For most of baseball history, the regular-season champions of each league advanced directly to the World Series. The 1942 Brooklyn Dodgers (104-50) had an even better winning percentage than this year’s Dodger team, but lost the N.L. pennant to the Cardinals.
“I was with the Cubs when we were nosed out on three or four championships, but this is the hardest thing I’ve ever gone through,” Dodgers second baseman Billy Herman said in the next day’s Brooklyn Eagle. “When you win 104 games and finish second, there isn’t anything to say.”
The format finally changed in 1969, when baseball split into four divisions and added the League Championship Series. That was the only playoff round through 1993, when the Giants won 103 games but lost the N.L. West by a game to Atlanta.
“You just accepted it,” said Black, who pitched for the Giants then. “We were conditioned to that: You either win your division or not. But it was such a good year and we played so well, we did feel a little shorted.”
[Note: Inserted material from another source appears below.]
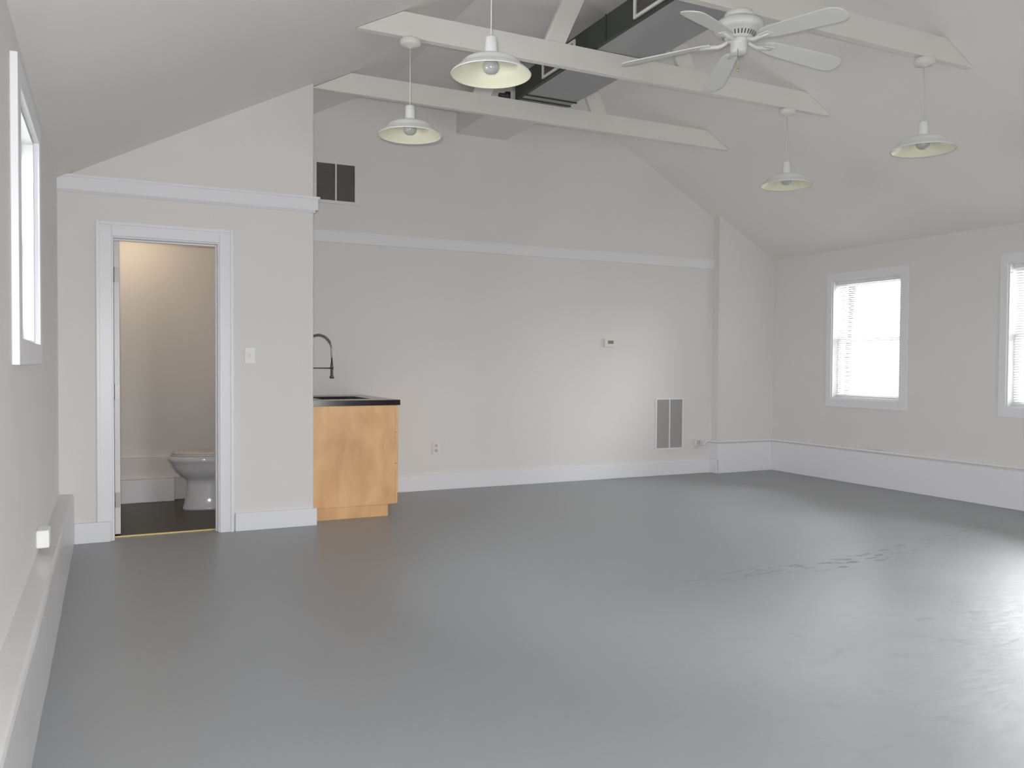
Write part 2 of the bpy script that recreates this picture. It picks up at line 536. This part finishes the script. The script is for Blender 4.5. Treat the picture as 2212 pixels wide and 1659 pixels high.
# open door slab swung into the washroom
dl = thing('washroom_door', 'white washroom door standing open, seen edge-on at the left jamb', 'door', (DX0 + 0.016, YB + 0.118, 0.02))
dm = MB().box(0, 0.036, 0.0, 0.66, 0.0, 2.0)
dm.build('door_leaf', M['door'], dl, bevel=0.003)
for z in (0.235, 0.975, 1.772):
    MB().box(0.004, 0.034, -0.0035, 0.0, z - 0.05, z + 0.05).tube([(-0.002, -0.006, z - 0.05), (-0.002, -0.006, z + 0.05)], 0.006).build('hinge', M['hinge'], dl)
kb = MB().lathe([(0.026, 0.0), (0.026, 0.006), (0.011, 0.010), (0.011, 0.03), (0.027, 0.045), (0.027, 0.060), (0.012, 0.068), (0.0, 0.069)], 24, axis='x')
for s in (1,):
    o = kb.build('door_knob', M['hinge'], dl); o.location = (0.0, 0.60, 0.95); o.rotation_euler = (0, 0, math.pi)

# ------------------------------------------------------------------ windows
def window(n, side, y0, y1, z0, z1, detailed=True):
    xi = XR if side > 0 else XL
    s = side
    P = lambda a: xi + s * a      # a: metres outward from the room face
    c = 0.082 if side > 0 else 0.09
    pr = 0.014 if side > 0 else 0.024
    if side < 0:
        # uneven measured casing
        ya, yb, za, zb = y0 - 0.105, y1 + 0.088, z0 - 0.087, z1 + 0.085
    else:
        ya, yb, za, zb = y0 - 0.09, y1 + 0.065, z0 - 0.085, z1 + 0.075
    mb = MB()
    mb.box(P(-pr), P(0), ya, y0, za, zb)
    mb.box(P(-pr), P(0), y1, yb, za, zb)
    mb.box(P(-pr), P(0), y0, y1, z1, zb)
    mb.box(P(-pr), P(0), y0, y1, za, z0)
    w = struct('window_%d' % n, mb, M['trim'], bevel=0.003)
    # jamb liner
    t = 0.012
    MB().box(P(0), P(0.2), y0, y0 + t, z0, z1).box(P(0), P(0.2), y1 - t, y1, z0, z1).box(P(0), P(0.2), y0 + t, y1 - t, z1 - t, z1).build('window_jamb', M['sash'], w)
    MB().box(P(0.0), P(0.21), y0 + t, y1 - t, z0, z0 + t).build('window_sill', M['trim'], w)
    ya, yb, za, zb = y0 + t, y1 - t, z0 + t, z1 - t
    zm = (za + zb) / 2
    f = 0.042
    def sash(d0, d1, a, b):
        m2 = MB().box(P(d0), P(d1), ya, ya + f, a, b).box(P(d0), P(d1), yb - f, yb, a, b).box(P(d0), P(d1), ya + f, yb - f, a, a + f).box(P(d0), P(d1), ya + f, yb - f, b - f, b)
        o = m2.build('sash', M['sash'], w, bevel=0.003)
        g = MB().box(P((d0 + d1) / 2 - 0.002), P((d0 + d1) / 2 + 0.002), ya + f, yb - f, a + f, b - f).build('pane', M['glass'], o)
    sash(0.115, 0.145, za, zm + 0.02)
    sash(0.148, 0.178, zm - 0.02, zb)
    # skylight sampling aid inside the opening
    ld = bpy.data.lights.new('sky_portal', 'AREA')
    ld.shape = 'RECTANGLE'; ld.size = y1 - y0; ld.size_y = z1 - z0
    ld.cycles.is_portal = True
    lo = bpy.data.objects.new('sky_portal', ld); COL.objects.link(lo)
    lo.location = (P(0.23), (y0 + y1) / 2, (z0 + z1) / 2)
    d = Vector((-s, 0, 0))
    lo.rotation_euler = d.to_track_quat('-Z', 'Z').to_euler()
    return w

for i, (a, b, c, d) in enumerate(RW): window(i + 1, 1, a, b, c, d)
for i, (a, b, c, d) in enumerate(LW): window(i + 5, -1, a, b, c, d)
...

While Black said he felt for the 2021 Dodgers, others from his era do not. Ken Singleton, who retired last weekend as a Yankees broadcaster, once played for six second-place teams in an eight-year span with Baltimore. In 1980, the Orioles won 100 games but lost the A.L. East to the Yankees; they would have welcomed even a one-game playoff ticket.
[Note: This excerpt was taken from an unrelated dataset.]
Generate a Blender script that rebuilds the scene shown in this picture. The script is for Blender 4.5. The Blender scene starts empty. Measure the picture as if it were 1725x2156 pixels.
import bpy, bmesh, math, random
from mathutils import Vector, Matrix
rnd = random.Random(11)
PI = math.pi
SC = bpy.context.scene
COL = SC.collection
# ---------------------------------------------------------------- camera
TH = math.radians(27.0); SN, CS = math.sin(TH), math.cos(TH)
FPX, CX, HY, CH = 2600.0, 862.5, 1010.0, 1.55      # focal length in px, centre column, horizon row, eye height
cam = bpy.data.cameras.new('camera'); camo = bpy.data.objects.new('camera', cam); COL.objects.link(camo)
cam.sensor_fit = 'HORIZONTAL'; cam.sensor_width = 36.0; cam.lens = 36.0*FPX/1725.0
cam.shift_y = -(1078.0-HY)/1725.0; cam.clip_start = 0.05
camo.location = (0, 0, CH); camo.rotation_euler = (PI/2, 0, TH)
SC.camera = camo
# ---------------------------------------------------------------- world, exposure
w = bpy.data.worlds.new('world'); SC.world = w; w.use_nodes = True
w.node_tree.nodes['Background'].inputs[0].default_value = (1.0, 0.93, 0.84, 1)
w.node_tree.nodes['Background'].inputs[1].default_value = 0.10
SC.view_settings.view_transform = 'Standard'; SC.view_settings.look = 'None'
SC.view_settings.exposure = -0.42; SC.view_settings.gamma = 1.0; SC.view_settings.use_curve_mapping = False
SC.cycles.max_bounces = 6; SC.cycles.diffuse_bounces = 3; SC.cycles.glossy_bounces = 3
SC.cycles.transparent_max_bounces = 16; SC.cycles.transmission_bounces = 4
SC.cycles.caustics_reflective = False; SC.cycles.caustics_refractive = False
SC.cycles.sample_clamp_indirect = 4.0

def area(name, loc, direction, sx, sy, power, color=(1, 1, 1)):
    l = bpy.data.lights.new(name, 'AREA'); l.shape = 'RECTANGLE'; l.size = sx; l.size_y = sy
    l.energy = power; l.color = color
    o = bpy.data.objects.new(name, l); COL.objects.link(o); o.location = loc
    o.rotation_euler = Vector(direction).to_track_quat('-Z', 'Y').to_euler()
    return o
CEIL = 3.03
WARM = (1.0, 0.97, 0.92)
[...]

“Who knows, we might have gone on to win the World Series — but there was no wild card in those days,” Singleton said. “The Dodgers are in the playoffs. We weren’t. So I don’t have much sympathy for them.”
Four teams have used the wild-card game to launch a run to the World Series, with the 2014 Giants and the 2019 Nationals winning the championship. Singleton said he hoped the playoff format would stay as it is, because the postseason can stretch to November already. He does not mind that the unbalanced schedule puts an emphasis on divisional play.
“When the Red Sox won the division in 2018, they went 16-3 against the Orioles,” Singleton said. “When the Yankees won in 2019, they went 17-2 against the Orioles. And this year, the Rays went 18-1 against them. So in a way, the Orioles hold the key to the division. If you play great against them, you’re going to win.”
The Orioles lost 110 games this season, tying with the Arizona Diamondbacks for the most in the majors. And how did the Giants and the Dodgers do against the Diamondbacks in the N.L. West?
The Giants beat them 17 times, and the Dodgers beat them 16 times. That one game was the difference in the division.